Holder: 'We Want to Talk About Fast and Furious... What, the Ninth Time?'

Not a week after being barraged by House Republicans with questions about Fast and Furious and Florida voter registration, Attorney General Eric Holder faced a smaller number of Republicans at the Senate Judiciary Committee's oversight hearing today.

But the Democratic majority didn't mean that Holder could sit back and relax. On the panel sits Ranking Member Chuck Grassley (R-Iowa), who first began needling the feds about the infamous gun-walking operation in January 2011, a month after the slaying of Border Patrol Agent Brian Terry.

Holder also received a resignation demand from Sen. John Cornyn (R-Texas), something that didn't escape the angriest of lawmakers' lips at the House Judiciary Committee.

Though the attorney general had an ally wielding the gavel.

"When Attorney General Holder took over more than three years ago, he inherited a department that many felt had lost its way and its focus on these core missions. His leadership has helped restore the department," gushed Chairman Pat Leahy (D-Vt.).

"I also appreciate how under the A.G.'s leadership, the Civil Rights Division has been restored and transformed," Leahy added. "I applaud the department's continued efforts to ensure that Americans don't have their constitutional right to vote taken away by efforts at voter suppression and disenfranchisement. Such barriers recall a dark time in American history and one that we do not want to return to. We will never forget when Americans were attacked by dogs, blasted with water hoses and beaten by mobs simply for attempting to register to vote."

Grassley dove right into the Fast and Furious questions, saying that the 7,000 pages of documents produced by the Justice Department in comparison to the 140,000 pages gathered for internal review was "just a spit in the ocean."

"This constant stonewalling is why the House committee is forced to move forward with contempt proceedings," Grassley said of next week's Oversight and Government Reform Committee action.

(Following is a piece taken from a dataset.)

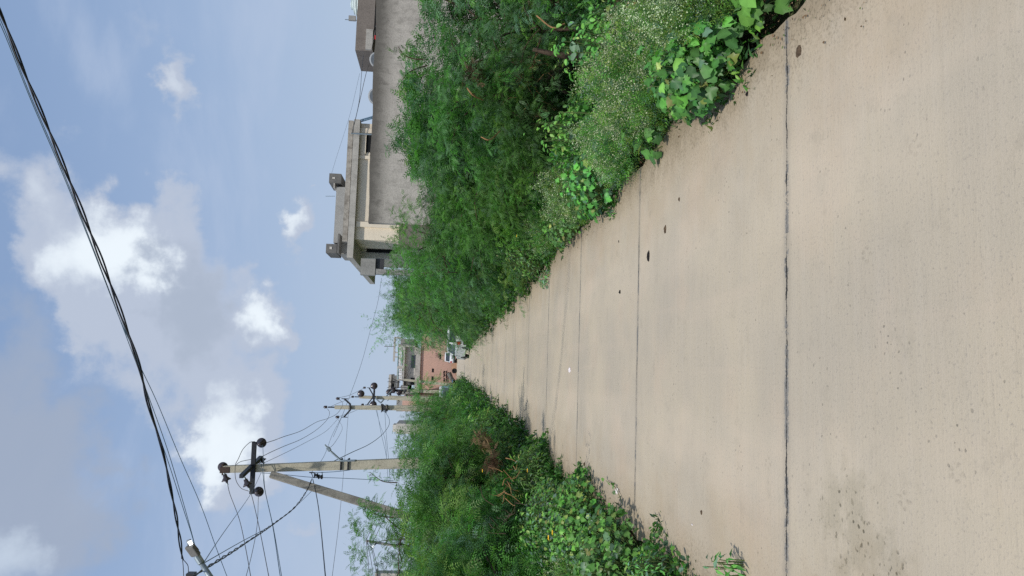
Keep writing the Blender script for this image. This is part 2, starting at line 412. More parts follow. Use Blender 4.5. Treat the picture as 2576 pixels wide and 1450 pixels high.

When questioned about what privilege he was summoning to withhold key documents, Holder told Grassley that his department has "reached out" to Oversight Chairman Darrell Issa (R-Calif.) "to try to work our way through these issues."

"I am prepared to make compromises with regard to the documents that can be made available," the attorney general said, calling it "an attempt to avoid a constitutional crisis."

"But I've got to have a willing partner," Holder added. "I've extended my hand and I'm waiting to hear back."

Grassley noted that he asked Holder four months ago to seek permission from the court to make the wiretap applications, a focus of last week's House hearing, available to the public. "Will you seek the court's permission to release the affidavits so people can read them and decide for themselves what they mean?" the senator asked. "And if there's any problems with something sensitive, couldn't a judge make an independent decision to remove any truly sensitive information before release?"

"Well, that would be a truly extraordinary act," Holder responded. "…But, as I said, I am willing to consider that as a possibility to try to avoid what I think is an impending constitutional crisis."

Switching gears to the investigation of intelligence leaks, which some have alleged likely have deep roots within the Obama administration, Grassley questioned the impartiality of the investigation to be conducted by two U.S. attorneys appointed by Holder. "Why did you assign political appointees as opposed to career prosecutors in this investigation?" he asked.

"Well, the people who have to lead these investigations have to be, I think, sufficiently high in the department to be able to command career people, to be able to interact with the investigative agencies," Holder said.

Sen. Jon Kyl (R-Ariz.) noted that the reporting in question cited "participants in situation room meetings," which should simplify the investigation. "That boils it down to a very small and very specific group of people, all of whom by definition work directly with the president," Kyl said.

"We have tried more leak cases -- brought more leak cases -- more leak cases during the course of this administration than any other administration," Holder said. "I was getting hammered by the left for that only two weeks ago, and now I'm getting hammered by the right for potentially not going after leaks."

He told Kyl that the two U.S. attorneys have the "moxie" to investigate the leaks.

Sen. Lindsey Graham (R-S.C.) asked Holder how serious he would rate the leaks on a scale of one to 10.

"I think they are extremely serious," the attorney general said.

"Would it be 10, nine, eight, seven?" Graham pressed.